→ **Task requirements**
From the first line of the data below through the line holding "COL = SC.collection", output each line exactly and leave the pictures out.

→ **Recorded information**
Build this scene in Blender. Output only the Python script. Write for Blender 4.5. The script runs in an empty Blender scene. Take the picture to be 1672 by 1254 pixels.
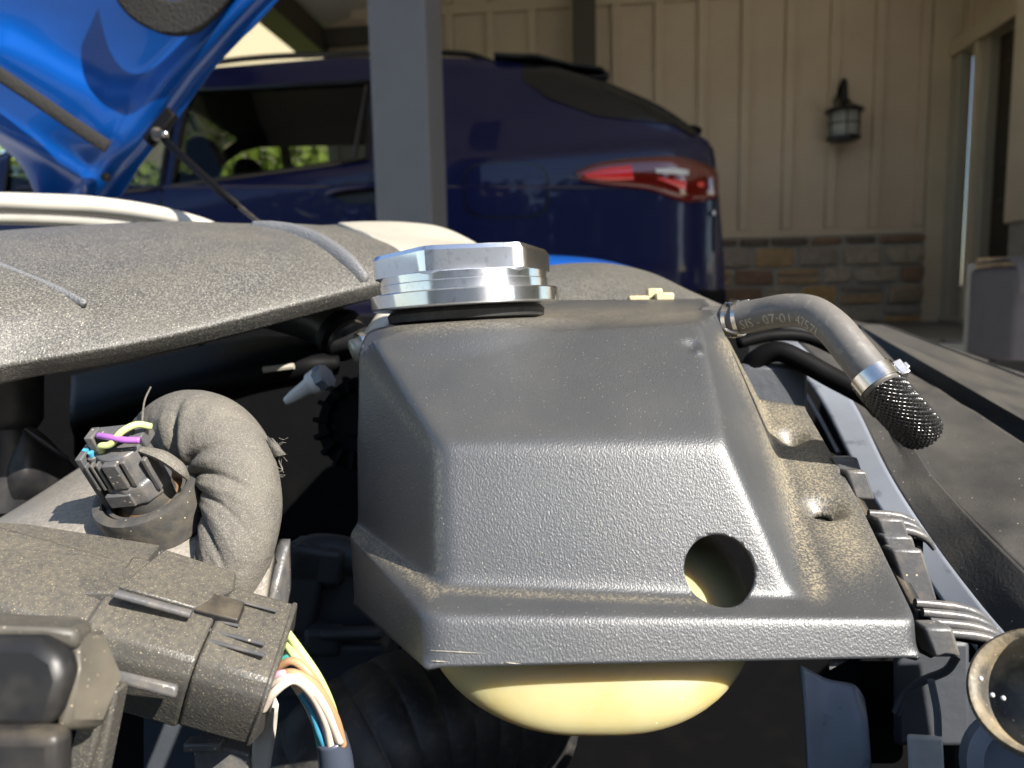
import bpy, bmesh, math, random
import numpy as np
from mathutils import Vector, Matrix
R = math.radians
random.seed(7); RNG = np.random.default_rng(7)
SC = bpy.context.scene
COL = SC.collection

# ------------------------------------------------------------------ camera
F = 1207.0                       # focal length in pixels of the 1672 px wide photograph
CAM = np.array([0.0, 0.0, 0.95])
PITCH, ROLL = R(7.0), R(1.2)
fwd = np.array([0, math.cos(PITCH), -math.sin(PITCH)])
up0 = np.array([0, math.sin(PITCH), math.cos(PITCH)]); rt0 = np.array([1.0, 0, 0])
UPV = math.cos(ROLL) * up0 + math.sin(ROLL) * rt0
RTV = math.cos(ROLL) * rt0 - math.sin(ROLL) * up0
cd = bpy.data.cameras.new('camera'); cam = bpy.data.objects.new('camera', cd); COL.objects.link(cam)
cd.sensor_width = 36.0; cd.lens = 36.0 * F / 1672.0
cd.clip_start = 0.02; cd.clip_end = 600
cam.matrix_world = Matrix(((RTV[0], UPV[0], -fwd[0], CAM[0]), (RTV[1], UPV[1], -fwd[1], CAM[1]), (RTV[2], UPV[2], -fwd[2], CAM[2]), (0, 0, 0, 1)))
cd.dof.use_dof = True; cd.dof.focus_distance = 0.315; cd.dof.aperture_fstop = 11.5
SC.camera = cam

# ------------------------------------------------------------------ sky and sun
SUN_EL, SUN_AZ = R(37), R(47)    # azimuth: to the right of straight behind the camera
to_sun = np.array([math.sin(SUN_AZ) * math.cos(SUN_EL), -math.cos(SUN_AZ) * math.cos(SUN_EL), math.sin(SUN_EL)])
w = bpy.data.worlds.new('World'); SC.world = w; w.use_nodes = True
nt = w.node_tree; bgn = nt.nodes['Background']
sky = nt.nodes.new('ShaderNodeTexSky'); sky.sky_type = 'NISHITA'; sky.sun_disc = False
sky.sun_elevation = SUN_EL; sky.sun_rotation = math.atan2(to_sun[0], to_sun[1])
sky.air_density = 1.0; sky.dust_density = 0.6; sky.ozone_density = 1.5
nt.links.new(sky.outputs[0], bgn.inputs[0]); bgn.inputs[1].default_value = 0.105
sd = bpy.data.lights.new('sun', 'SUN'); sd.energy = 5.0; sd.angle = R(0.53); sd.color = (1.0, 0.94, 0.85)
so = bpy.data.objects.new('sun', sd); COL.objects.link(so)
so.rotation_euler = Vector(-to_sun).to_track_quat('-Z', 'Y').to_euler(); so.location = (3, -3, 6)
vs = SC.view_settings; vs.view_transform = 'Standard'; vs.look = 'None'; vs.gamma = 1.0; vs.exposure = 1.2
SC.render.engine = 'CYCLES'
SC.cycles.use_denoising = True; SC.cycles.max_bounces = 8; SC.cycles.transparent_max_bounces = 12
SC.cycles.caustics_reflective = False; SC.cycles.caustics_refractive = False; SC.cycles.sample_clamp_indirect = 6.0

# ------------------------------------------------------------------ geometry helpers
def P(px, py, d):
    """world point seen at a photograph pixel, d metres in front of the camera"""
    return CAM + d * (fwd + RTV * (px - 836.0) / F + UPV * (627.0 - py) / F)
def PP(lst): return np.array([P(*q) for q in lst])
def nrm(v): v = np.asarray(v, float); return v / (np.linalg.norm(v) + 1e-12)

def crom(pts, n, closed=False, lin=False):
    p = np.asarray(pts, float)
    if closed: p = np.vstack([p, p[:1]])
    seg = np.linalg.norm(np.diff(p, axis=0), axis=1) + 1e-9
    t = np.concatenate([[0], np.cumsum(np.sqrt(seg) if not lin else seg)])
    q = np.linspace(0, t[-1], n + (1 if closed else 0))
    if lin or len(p) == 2:
        r = np.stack([np.interp(q, t, p[:, k]) for k in range(p.shape[1])], 1)
    else:
        if closed: m = np.vstack([(p[1] - p[-2])[None] / (t[1] + t[-1] - t[-2]), (p[2:] - p[:-2]) / (t[2:] - t[:-2])[:, None]]); m = np.vstack([m, m[:1]])
        else:
            m = np.zeros_like(p); m[1:-1] = (p[2:] - p[:-2]) / (t[2:] - t[:-2])[:, None]
            m[0] = (p[1] - p[0]) / (t[1] - t[0]); m[-1] = (p[-1] - p[-2]) / (t[-1] - t[-2])
        i = np.clip(np.searchsorted(t, q, side='right') - 1, 0, len(t) - 2)
        h = (t[i + 1] - t[i]); s = ((q - t[i]) / h)[:, None]; h = h[:, None]
        r = (2*s**3 - 3*s**2 + 1) * p[i] + (s**3 - 2*s**2 + s) * h * m[i] + (-2*s**3 + 3*s**2) * p[i+1] + (s**3 - s**2) * h * m[i+1]
    return r[:-1] if closed else r

class MB:
    """collects geometry for ONE mesh object"""
    def __init__(s): s.v = []; s.f = []; s.n = 0
    def add(s, v, f):
        v = np.asarray(v, float); s.v.append(v); s.f += [tuple(i + s.n for i in q) for q in f]; s.n += len(v); return s
    def grid(s, g, closeu=False, closev=False):
        nv, nu = g.shape[:2]; f = []
        for j in range(nv if closev else nv - 1):
            for i in range(nu if closeu else nu - 1):
                a = j * nu + i; b = j * nu + (i + 1) % nu; c = ((j + 1) % nv) * nu + (i + 1) % nu; e = ((j + 1) % nv) * nu + i
                f.append((a, b, c, e))
        return s.add(g.reshape(-1, 3), f)
    def box(s, c, ax, ay, az):
        c, ax, ay, az = [np.asarray(q, float) for q in (c, ax, ay, az)]
        v = [c + i * ax + j * ay + k * az for k in (-1, 1) for j in (-1, 1) for i in (-1, 1)]
        return s.add(v, [(0, 2, 3, 1), (4, 5, 7, 6), (0, 1, 5, 4), (2, 6, 7, 3), (0, 4, 6, 2), (1, 3, 7, 5)])
    def box2(s, lo, hi):
        lo = np.array(lo, float); hi = np.array(hi, float); h = (hi - lo) / 2
        return s.box((lo + hi) / 2, (h[0], 0, 0), (0, h[1], 0), (0, 0, h[2]))
    def tube(s, path, r, seg=12, n=None, caps=True, closed=False, flat=None, rfun=None, lin=False):
        p = crom(path, n, closed, lin) if n else np.asarray(path, float)
        m = len(p); rr = np.broadcast_to(np.asarray(r, float), (m,)) if np.ndim(r) == 0 or len(r) == m else np.interp(np.linspace(0, 1, m), np.linspace(0, 1, len(r)), r)
        tg = np.gradient(p, axis=0) if not closed else (np.roll(p, -1, 0) - np.roll(p, 1, 0))
        tg = tg / (np.linalg.norm(tg, axis=1)[:, None] + 1e-12)
        u = np.cross(tg[0], (0, 0, 1.0)); u = nrm(u) if np.linalg.norm(u) > 1e-3 else np.array([1.0, 0, 0])
        g = np.zeros((m, seg, 3)); a = np.arange(seg) * 2 * math.pi / seg
        for i in range(m):
            u = nrm(u - tg[i] * np.dot(u, tg[i])); b = np.cross(tg[i], u)
            ra = rr[i] * np.ones(seg)
            if rfun is not None: ra = ra * rfun(i / (m - 1), a)
            fl = 1.0 if flat is None else flat
            g[i] = p[i] + (np.cos(a) * ra)[:, None] * u + (np.sin(a) * ra * fl)[:, None] * b
        base = s.n
        s.grid(g, closeu=True, closev=closed)
        if caps and not closed:
            s.f.append(tuple(base + k for k in range(seg))[::-1]); s.f.append(tuple(base + (m - 1) * seg + k for k in range(seg)))
        return s
    def lathe(s, o, axis, prof, seg=32, ref=None, rmod=None, close=True):
        o = np.asarray(o, float); ax = nrm(axis); u = np.cross(ax, (0, 1.0, 0.13) if ref is None else ref); u = nrm(u); b = np.cross(ax, u)
        a = np.arange(seg) * 2 * math.pi / seg
        g = np.zeros((len(prof), seg, 3))
        for i, (r, h) in enumerate(prof):
            rr = r * (np.ones(seg) if rmod is None else rmod(a, i))
            g[i] = o + ax * h + (np.cos(a) * rr)[:, None] * u + (np.sin(a) * rr)[:, None] * b
        base = s.n; s.grid(g, closeu=True)
        if close:
            if prof[0][0] > 1e-6: s.f.append(tuple(base + k for k in range(seg))[::-1])
            if prof[-1][0] > 1e-6: s.f.append(tuple(base + (len(prof) - 1) * seg + k for k in range(seg)))
        return s
    def ball(s, c, r, nu=16, nv=10, ex=1.0):
        c = np.asarray(c, float); r = np.broadcast_to(r, (3,)); th = np.linspace(-math.pi / 2, math.pi / 2, nv); a = np.arange(nu) * 2 * math.pi / nu
        sp = lambda q: np.sign(q) * np.abs(q) ** ex
        g = np.zeros((nv, nu, 3))
        for j, t in enumerate(th):
            ct = sp(np.cos(t)); g[j, :, 0] = c[0] + r[0] * ct * sp(np.cos(a)); g[j, :, 1] = c[1] + r[1] * ct * sp(np.sin(a)); g[j, :, 2] = c[2] + r[2] * sp(np.sin(t))
        return s.grid(g, closeu=True)

def loft(rows, nu, nv, linu=False, linv=False):
    rr = np.array([crom(r, nu, lin=linu) for r in rows])
    return np.stack([crom(rr[:, i], nv, lin=linv) for i in range(nu)], 1)

def world_loc(o):
    l = np.zeros(3)
    while o is not None: l = l + np.array(o.location); o = o.parent
    return l
def props(o, label=None, cat=None, group=None, kind=None):
    for k, v in (('label', label), ('category', cat), ('group', group), ('kind', kind)):
        if v: o[k] = v
    return o
def thing(name, label, cat, loc, group=None):
    o = bpy.data.objects.new(name, None); COL.objects.link(o); o.location = tuple(float(q) for q in loc); o.empty_display_size = 0.05
    return props(o, label, cat, group)
def build(mb, name, m, parent=None, loc=None, smooth=40, bevel=None, solid=None, sub=0, weld=False, seg=2, label=None, cat=None, group=None, kind=None, bool_with=None, fixn=True):
    v = np.vstack(mb.v)
    if parent is not None: o0 = world_loc(parent)
    elif loc is not None: o0 = np.asarray(loc, float)
    else: o0 = np.array([v[:, 0].mean(), v[:, 1].mean(), v[:, 2].min()])
    me = bpy.data.meshes.new(name); me.from_pydata((v - o0).tolist(), [], mb.f); me.validate()
    if fixn or weld:
        bm = bmesh.new(); bm.from_mesh(me)
        if weld: bmesh.ops.remove_doubles(bm, verts=bm.verts, dist=1e-5)
        if fixn: bmesh.ops.recalc_face_normals(bm, faces=bm.faces)
        bm.to_mesh(me); bm.free()
    o = bpy.data.objects.new(name, me); COL.objects.link(o)
    if parent is not None: o.parent = parent
    else: o.location = tuple(o0)
    for q in (m if isinstance(m, (list, tuple)) else [m]): me.materials.append(q)
    if solid: md = o.modifiers.new('s', 'SOLIDIFY'); md.thickness = abs(solid); md.offset = -1 if solid > 0 else 1; md.use_even_offset = False
    if bool_with is not None:
        md = o.modifiers.new('b', 'BOOLEAN'); md.operation = 'DIFFERENCE'; md.object = bool_with; md.solver = 'EXACT'
    if bevel: md = o.modifiers.new('v', 'BEVEL'); md.width = bevel; md.segments = seg; md.limit_method = 'ANGLE'; md.angle_limit = R(28)
    if sub: md = o.modifiers.new('u', 'SUBSURF'); md.levels = sub; md.render_levels = sub
    if smooth:
        me.polygons.foreach_set('use_smooth', np.ones(len(me.polygons), bool))
        if smooth < 180: me.set_sharp_from_angle(angle=R(smooth))
    return props(o, label, cat, group, kind)
def bake(o):
    dg = bpy.context.evaluated_depsgraph_get(); dg.update(); me = bpy.data.meshes.new_from_object(o.evaluated_get(dg)); o.modifiers.clear(); o.data = me
def copy_tree(o, parent=None, loc=None):
    c = o.copy(); COL.objects.link(c); c.parent = parent
    if loc is not None: c.location = loc
    for ch in o.children: copy_tree(ch, c)
    return c
def box_part(name, lo, hi, m, parent, bevel=None, **k): return build(MB().box2(lo, hi), name, m, parent, bevel=bevel, **k)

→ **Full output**
Build this scene in Blender. Output only the Python script. Write for Blender 4.5. The script runs in an empty Blender scene. Take the picture to be 1672 by 1254 pixels.
import bpy, bmesh, math, random
import numpy as np
from mathutils import Vector, Matrix
R = math.radians
random.seed(7); RNG = np.random.default_rng(7)
SC = bpy.context.scene
COL = SC.collection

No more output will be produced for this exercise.